§ Data provided
§
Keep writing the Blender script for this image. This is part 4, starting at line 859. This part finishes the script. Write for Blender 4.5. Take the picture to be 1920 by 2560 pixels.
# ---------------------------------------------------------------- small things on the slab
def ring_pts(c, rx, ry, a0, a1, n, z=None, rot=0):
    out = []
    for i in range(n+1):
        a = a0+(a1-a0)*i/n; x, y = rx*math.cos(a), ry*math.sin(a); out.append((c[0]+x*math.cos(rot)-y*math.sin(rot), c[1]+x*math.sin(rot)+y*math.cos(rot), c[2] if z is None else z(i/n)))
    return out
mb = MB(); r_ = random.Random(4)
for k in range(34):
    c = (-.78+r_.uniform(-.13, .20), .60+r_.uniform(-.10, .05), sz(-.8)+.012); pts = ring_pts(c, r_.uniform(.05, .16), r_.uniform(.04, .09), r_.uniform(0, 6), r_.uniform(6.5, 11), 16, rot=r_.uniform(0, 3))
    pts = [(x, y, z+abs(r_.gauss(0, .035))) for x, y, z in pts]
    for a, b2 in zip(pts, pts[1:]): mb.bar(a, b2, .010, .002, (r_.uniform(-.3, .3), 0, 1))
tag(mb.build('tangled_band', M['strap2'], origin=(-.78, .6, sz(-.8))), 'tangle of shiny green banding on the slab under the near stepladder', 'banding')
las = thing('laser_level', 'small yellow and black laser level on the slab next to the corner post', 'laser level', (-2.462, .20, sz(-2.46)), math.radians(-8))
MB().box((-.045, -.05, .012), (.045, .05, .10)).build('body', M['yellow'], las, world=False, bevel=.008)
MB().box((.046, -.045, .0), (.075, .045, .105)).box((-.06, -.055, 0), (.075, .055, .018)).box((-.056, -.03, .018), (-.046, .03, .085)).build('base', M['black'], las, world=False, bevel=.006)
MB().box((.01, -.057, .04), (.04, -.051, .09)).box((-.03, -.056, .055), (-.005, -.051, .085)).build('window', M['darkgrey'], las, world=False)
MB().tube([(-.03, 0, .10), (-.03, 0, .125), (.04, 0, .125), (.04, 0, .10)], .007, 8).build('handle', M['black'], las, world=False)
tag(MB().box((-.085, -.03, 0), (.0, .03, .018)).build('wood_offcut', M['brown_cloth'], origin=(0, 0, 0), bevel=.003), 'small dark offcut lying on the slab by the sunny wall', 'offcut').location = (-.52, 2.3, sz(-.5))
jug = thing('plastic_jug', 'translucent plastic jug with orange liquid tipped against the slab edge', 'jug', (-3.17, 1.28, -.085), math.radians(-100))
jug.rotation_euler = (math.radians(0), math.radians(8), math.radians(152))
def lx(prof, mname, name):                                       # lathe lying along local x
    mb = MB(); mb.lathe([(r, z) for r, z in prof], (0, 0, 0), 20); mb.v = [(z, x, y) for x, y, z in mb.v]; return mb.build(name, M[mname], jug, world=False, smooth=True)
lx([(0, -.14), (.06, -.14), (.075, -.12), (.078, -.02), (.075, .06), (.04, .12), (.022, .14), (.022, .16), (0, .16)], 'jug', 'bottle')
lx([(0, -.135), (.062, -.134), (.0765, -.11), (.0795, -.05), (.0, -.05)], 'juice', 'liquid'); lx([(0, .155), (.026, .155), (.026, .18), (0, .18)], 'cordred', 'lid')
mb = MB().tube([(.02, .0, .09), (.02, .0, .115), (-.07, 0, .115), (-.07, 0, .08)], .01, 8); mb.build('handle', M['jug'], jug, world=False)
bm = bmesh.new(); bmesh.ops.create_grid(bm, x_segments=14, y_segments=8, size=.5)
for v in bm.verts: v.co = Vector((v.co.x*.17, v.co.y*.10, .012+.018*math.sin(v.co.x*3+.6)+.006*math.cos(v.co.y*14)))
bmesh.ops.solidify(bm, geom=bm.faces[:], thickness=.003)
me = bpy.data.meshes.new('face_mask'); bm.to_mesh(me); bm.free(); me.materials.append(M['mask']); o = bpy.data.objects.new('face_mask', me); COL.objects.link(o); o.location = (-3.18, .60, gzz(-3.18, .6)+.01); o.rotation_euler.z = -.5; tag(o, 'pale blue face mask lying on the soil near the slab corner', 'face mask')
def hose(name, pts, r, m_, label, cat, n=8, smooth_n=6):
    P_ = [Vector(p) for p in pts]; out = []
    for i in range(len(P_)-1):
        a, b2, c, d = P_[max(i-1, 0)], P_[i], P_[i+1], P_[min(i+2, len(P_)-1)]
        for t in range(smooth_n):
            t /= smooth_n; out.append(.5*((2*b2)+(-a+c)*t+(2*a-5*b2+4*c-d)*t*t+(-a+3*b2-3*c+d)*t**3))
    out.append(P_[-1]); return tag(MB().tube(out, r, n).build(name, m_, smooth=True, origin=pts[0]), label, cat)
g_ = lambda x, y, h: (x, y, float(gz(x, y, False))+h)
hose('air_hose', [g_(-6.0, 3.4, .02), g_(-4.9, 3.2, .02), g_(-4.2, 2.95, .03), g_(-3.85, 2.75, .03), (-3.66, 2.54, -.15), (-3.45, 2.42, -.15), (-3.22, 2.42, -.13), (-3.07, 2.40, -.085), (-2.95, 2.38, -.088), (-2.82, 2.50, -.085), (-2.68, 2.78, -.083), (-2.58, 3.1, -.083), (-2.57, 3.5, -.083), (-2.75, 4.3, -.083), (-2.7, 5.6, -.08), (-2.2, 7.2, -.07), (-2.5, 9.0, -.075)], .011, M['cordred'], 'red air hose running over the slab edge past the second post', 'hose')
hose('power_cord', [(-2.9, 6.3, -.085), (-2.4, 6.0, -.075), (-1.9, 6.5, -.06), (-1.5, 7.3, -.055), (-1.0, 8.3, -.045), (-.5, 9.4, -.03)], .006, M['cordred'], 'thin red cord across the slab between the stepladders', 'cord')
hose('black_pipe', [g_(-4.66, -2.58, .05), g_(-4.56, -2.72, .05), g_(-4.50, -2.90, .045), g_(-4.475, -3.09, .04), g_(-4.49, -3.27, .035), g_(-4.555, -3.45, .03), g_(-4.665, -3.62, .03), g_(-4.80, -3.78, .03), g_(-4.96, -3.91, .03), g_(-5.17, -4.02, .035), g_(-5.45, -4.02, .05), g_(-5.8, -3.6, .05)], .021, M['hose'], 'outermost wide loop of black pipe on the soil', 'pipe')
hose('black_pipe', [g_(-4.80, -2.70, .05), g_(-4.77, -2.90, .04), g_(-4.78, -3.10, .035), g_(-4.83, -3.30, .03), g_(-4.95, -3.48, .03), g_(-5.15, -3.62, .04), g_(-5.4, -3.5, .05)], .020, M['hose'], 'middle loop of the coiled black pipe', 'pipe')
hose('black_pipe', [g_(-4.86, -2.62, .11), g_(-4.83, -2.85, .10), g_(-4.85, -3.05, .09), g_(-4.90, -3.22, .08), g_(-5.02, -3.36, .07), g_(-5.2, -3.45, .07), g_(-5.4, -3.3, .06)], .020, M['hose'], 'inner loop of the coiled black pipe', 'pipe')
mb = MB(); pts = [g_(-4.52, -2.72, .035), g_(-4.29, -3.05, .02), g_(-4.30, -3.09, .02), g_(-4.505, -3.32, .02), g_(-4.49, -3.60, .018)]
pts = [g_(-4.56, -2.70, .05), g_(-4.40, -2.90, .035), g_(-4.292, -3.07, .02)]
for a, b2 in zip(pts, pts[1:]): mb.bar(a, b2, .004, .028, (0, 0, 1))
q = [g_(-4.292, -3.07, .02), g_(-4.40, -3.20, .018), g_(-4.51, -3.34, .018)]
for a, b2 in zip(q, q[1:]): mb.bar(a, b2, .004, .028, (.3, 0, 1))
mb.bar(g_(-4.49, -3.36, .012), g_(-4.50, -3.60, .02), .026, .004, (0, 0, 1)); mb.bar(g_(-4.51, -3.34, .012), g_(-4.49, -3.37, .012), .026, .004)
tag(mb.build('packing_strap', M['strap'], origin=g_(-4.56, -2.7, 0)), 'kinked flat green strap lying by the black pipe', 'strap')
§
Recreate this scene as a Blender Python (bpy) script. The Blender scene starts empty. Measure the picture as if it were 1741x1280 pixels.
§
§ Objective
Find each line in the records holding the string "picture" and show it.

§ Answer to the problem
Keep writing the Blender script for this image. This is part 4, starting at line 859. This part finishes the script. Write for Blender 4.5. Take the picture to be 1920 by 2560 pixels.
Recreate this scene as a Blender Python (bpy) script. The Blender scene starts empty. Measure the picture as if it were 1741x1280 pixels.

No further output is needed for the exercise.